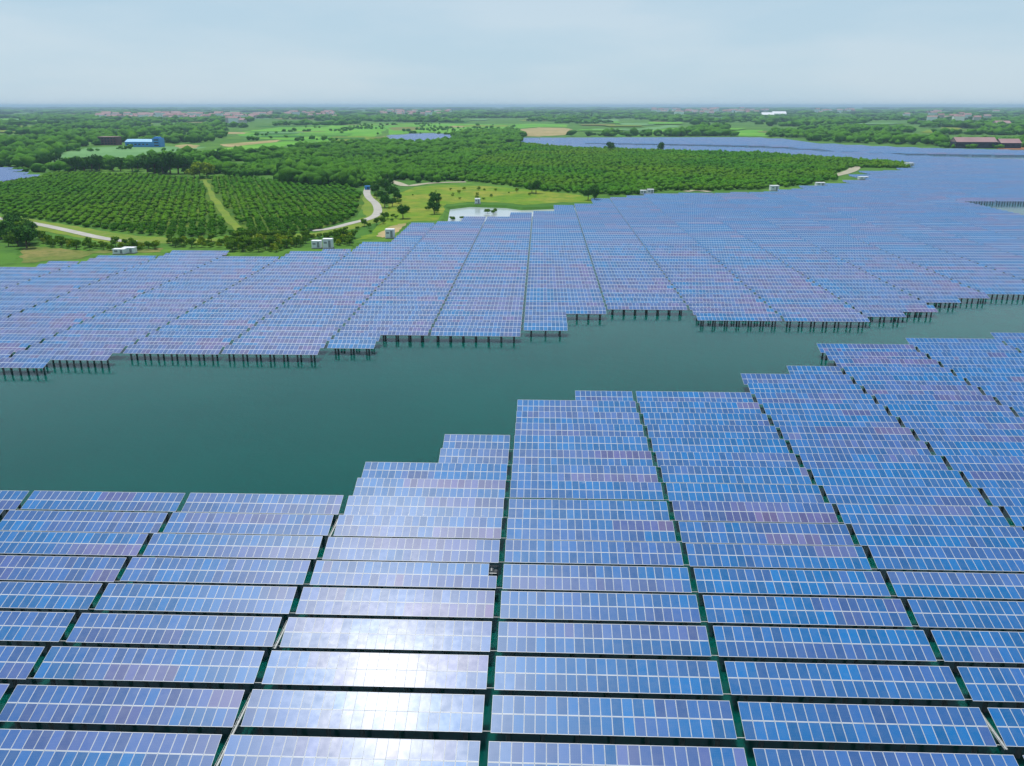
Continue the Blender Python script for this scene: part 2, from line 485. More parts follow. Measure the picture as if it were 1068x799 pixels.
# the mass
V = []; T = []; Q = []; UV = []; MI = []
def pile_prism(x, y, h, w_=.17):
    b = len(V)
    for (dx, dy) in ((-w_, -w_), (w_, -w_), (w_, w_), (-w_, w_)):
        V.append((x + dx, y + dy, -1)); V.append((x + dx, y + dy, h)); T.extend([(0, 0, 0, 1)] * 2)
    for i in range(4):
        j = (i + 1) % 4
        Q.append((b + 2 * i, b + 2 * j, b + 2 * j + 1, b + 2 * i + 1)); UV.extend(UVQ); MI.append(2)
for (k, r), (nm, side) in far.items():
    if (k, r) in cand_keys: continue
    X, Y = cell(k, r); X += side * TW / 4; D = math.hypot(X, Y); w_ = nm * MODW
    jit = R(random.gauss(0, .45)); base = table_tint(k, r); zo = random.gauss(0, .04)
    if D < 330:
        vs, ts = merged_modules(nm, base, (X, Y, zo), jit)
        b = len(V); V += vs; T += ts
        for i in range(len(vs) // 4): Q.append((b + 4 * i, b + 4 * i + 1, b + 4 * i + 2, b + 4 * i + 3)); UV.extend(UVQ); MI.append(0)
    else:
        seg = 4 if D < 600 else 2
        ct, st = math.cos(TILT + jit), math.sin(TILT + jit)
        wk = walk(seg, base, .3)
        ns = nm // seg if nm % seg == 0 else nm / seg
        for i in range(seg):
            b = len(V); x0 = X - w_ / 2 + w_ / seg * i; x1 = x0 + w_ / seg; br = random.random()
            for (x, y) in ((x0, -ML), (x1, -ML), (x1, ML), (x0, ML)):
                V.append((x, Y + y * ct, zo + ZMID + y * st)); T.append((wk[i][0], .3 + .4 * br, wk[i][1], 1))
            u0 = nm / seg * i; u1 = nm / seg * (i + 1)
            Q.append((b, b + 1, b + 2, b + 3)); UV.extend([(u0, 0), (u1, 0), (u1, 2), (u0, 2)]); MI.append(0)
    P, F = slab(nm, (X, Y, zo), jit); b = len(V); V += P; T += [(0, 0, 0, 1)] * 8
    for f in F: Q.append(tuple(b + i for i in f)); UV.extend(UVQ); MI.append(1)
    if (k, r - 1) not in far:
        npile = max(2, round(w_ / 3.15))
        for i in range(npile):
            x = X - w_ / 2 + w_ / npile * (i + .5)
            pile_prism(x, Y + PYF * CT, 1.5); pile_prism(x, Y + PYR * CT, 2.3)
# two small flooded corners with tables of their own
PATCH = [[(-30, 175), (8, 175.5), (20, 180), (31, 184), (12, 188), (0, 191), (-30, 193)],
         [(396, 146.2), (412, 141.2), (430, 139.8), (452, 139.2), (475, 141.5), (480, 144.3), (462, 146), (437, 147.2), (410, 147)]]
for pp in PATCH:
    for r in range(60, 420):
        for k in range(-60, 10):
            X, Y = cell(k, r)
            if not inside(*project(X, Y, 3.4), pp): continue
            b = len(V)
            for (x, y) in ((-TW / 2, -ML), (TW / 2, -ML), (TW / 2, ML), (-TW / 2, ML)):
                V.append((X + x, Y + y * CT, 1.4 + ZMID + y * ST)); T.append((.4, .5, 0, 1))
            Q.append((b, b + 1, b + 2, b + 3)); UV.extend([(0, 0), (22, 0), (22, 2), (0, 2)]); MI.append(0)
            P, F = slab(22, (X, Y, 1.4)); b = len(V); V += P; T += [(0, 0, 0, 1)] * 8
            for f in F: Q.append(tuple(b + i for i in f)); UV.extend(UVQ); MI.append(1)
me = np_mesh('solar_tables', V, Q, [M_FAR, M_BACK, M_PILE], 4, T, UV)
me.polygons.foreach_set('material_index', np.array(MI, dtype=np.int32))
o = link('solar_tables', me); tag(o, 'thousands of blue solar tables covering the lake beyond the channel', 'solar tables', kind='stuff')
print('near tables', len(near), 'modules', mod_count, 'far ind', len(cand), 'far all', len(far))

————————

* [WRITTEN TASK]: Write out the listing above again, exactly, but with no pictures in the copy.

* [ANSWER FOR THE TASK]:
Continue the Blender Python script for this scene: part 2, from line 485. More parts follow. Measure the picture as if it were 1068x799 pixels.
# the mass
V = []; T = []; Q = []; UV = []; MI = []
def pile_prism(x, y, h, w_=.17):
    b = len(V)
    for (dx, dy) in ((-w_, -w_), (w_, -w_), (w_, w_), (-w_, w_)):
        V.append((x + dx, y + dy, -1)); V.append((x + dx, y + dy, h)); T.extend([(0, 0, 0, 1)] * 2)
    for i in range(4):
        j = (i + 1) % 4
        Q.append((b + 2 * i, b + 2 * j, b + 2 * j + 1, b + 2 * i + 1)); UV.extend(UVQ); MI.append(2)
for (k, r), (nm, side) in far.items():
    if (k, r) in cand_keys: continue
    X, Y = cell(k, r); X += side * TW / 4; D = math.hypot(X, Y); w_ = nm * MODW
    jit = R(random.gauss(0, .45)); base = table_tint(k, r); zo = random.gauss(0, .04)
    if D < 330:
        vs, ts = merged_modules(nm, base, (X, Y, zo), jit)
        b = len(V); V += vs; T += ts
        for i in range(len(vs) // 4): Q.append((b + 4 * i, b + 4 * i + 1, b + 4 * i + 2, b + 4 * i + 3)); UV.extend(UVQ); MI.append(0)
    else:
        seg = 4 if D < 600 else 2
        ct, st = math.cos(TILT + jit), math.sin(TILT + jit)
        wk = walk(seg, base, .3)
        ns = nm // seg if nm % seg == 0 else nm / seg
        for i in range(seg):
            b = len(V); x0 = X - w_ / 2 + w_ / seg * i; x1 = x0 + w_ / seg; br = random.random()
            for (x, y) in ((x0, -ML), (x1, -ML), (x1, ML), (x0, ML)):
                V.append((x, Y + y * ct, zo + ZMID + y * st)); T.append((wk[i][0], .3 + .4 * br, wk[i][1], 1))
            u0 = nm / seg * i; u1 = nm / seg * (i + 1)
            Q.append((b, b + 1, b + 2, b + 3)); UV.extend([(u0, 0), (u1, 0), (u1, 2), (u0, 2)]); MI.append(0)
    P, F = slab(nm, (X, Y, zo), jit); b = len(V); V += P; T += [(0, 0, 0, 1)] * 8
    for f in F: Q.append(tuple(b + i for i in f)); UV.extend(UVQ); MI.append(1)
    if (k, r - 1) not in far:
        npile = max(2, round(w_ / 3.15))
        for i in range(npile):
            x = X - w_ / 2 + w_ / npile * (i + .5)
            pile_prism(x, Y + PYF * CT, 1.5); pile_prism(x, Y + PYR * CT, 2.3)
# two small flooded corners with tables of their own
PATCH = [[(-30, 175), (8, 175.5), (20, 180), (31, 184), (12, 188), (0, 191), (-30, 193)],
         [(396, 146.2), (412, 141.2), (430, 139.8), (452, 139.2), (475, 141.5), (480, 144.3), (462, 146), (437, 147.2), (410, 147)]]
for pp in PATCH:
    for r in range(60, 420):
        for k in range(-60, 10):
            X, Y = cell(k, r)
            if not inside(*project(X, Y, 3.4), pp): continue
            b = len(V)
            for (x, y) in ((-TW / 2, -ML), (TW / 2, -ML), (TW / 2, ML), (-TW / 2, ML)):
                V.append((X + x, Y + y * CT, 1.4 + ZMID + y * ST)); T.append((.4, .5, 0, 1))
            Q.append((b, b + 1, b + 2, b + 3)); UV.extend([(0, 0), (22, 0), (22, 2), (0, 2)]); MI.append(0)
            P, F = slab(22, (X, Y, 1.4)); b = len(V); V += P; T += [(0, 0, 0, 1)] * 8
            for f in F: Q.append(tuple(b + i for i in f)); UV.extend(UVQ); MI.append(1)
me = np_mesh('solar_tables', V, Q, [M_FAR, M_BACK, M_PILE], 4, T, UV)
me.polygons.foreach_set('material_index', np.array(MI, dtype=np.int32))
o = link('solar_tables', me); tag(o, 'thousands of blue solar tables covering the lake beyond the channel', 'solar tables', kind='stuff')
print('near tables', len(near), 'modules', mod_count, 'far ind', len(cand), 'far all', len(far))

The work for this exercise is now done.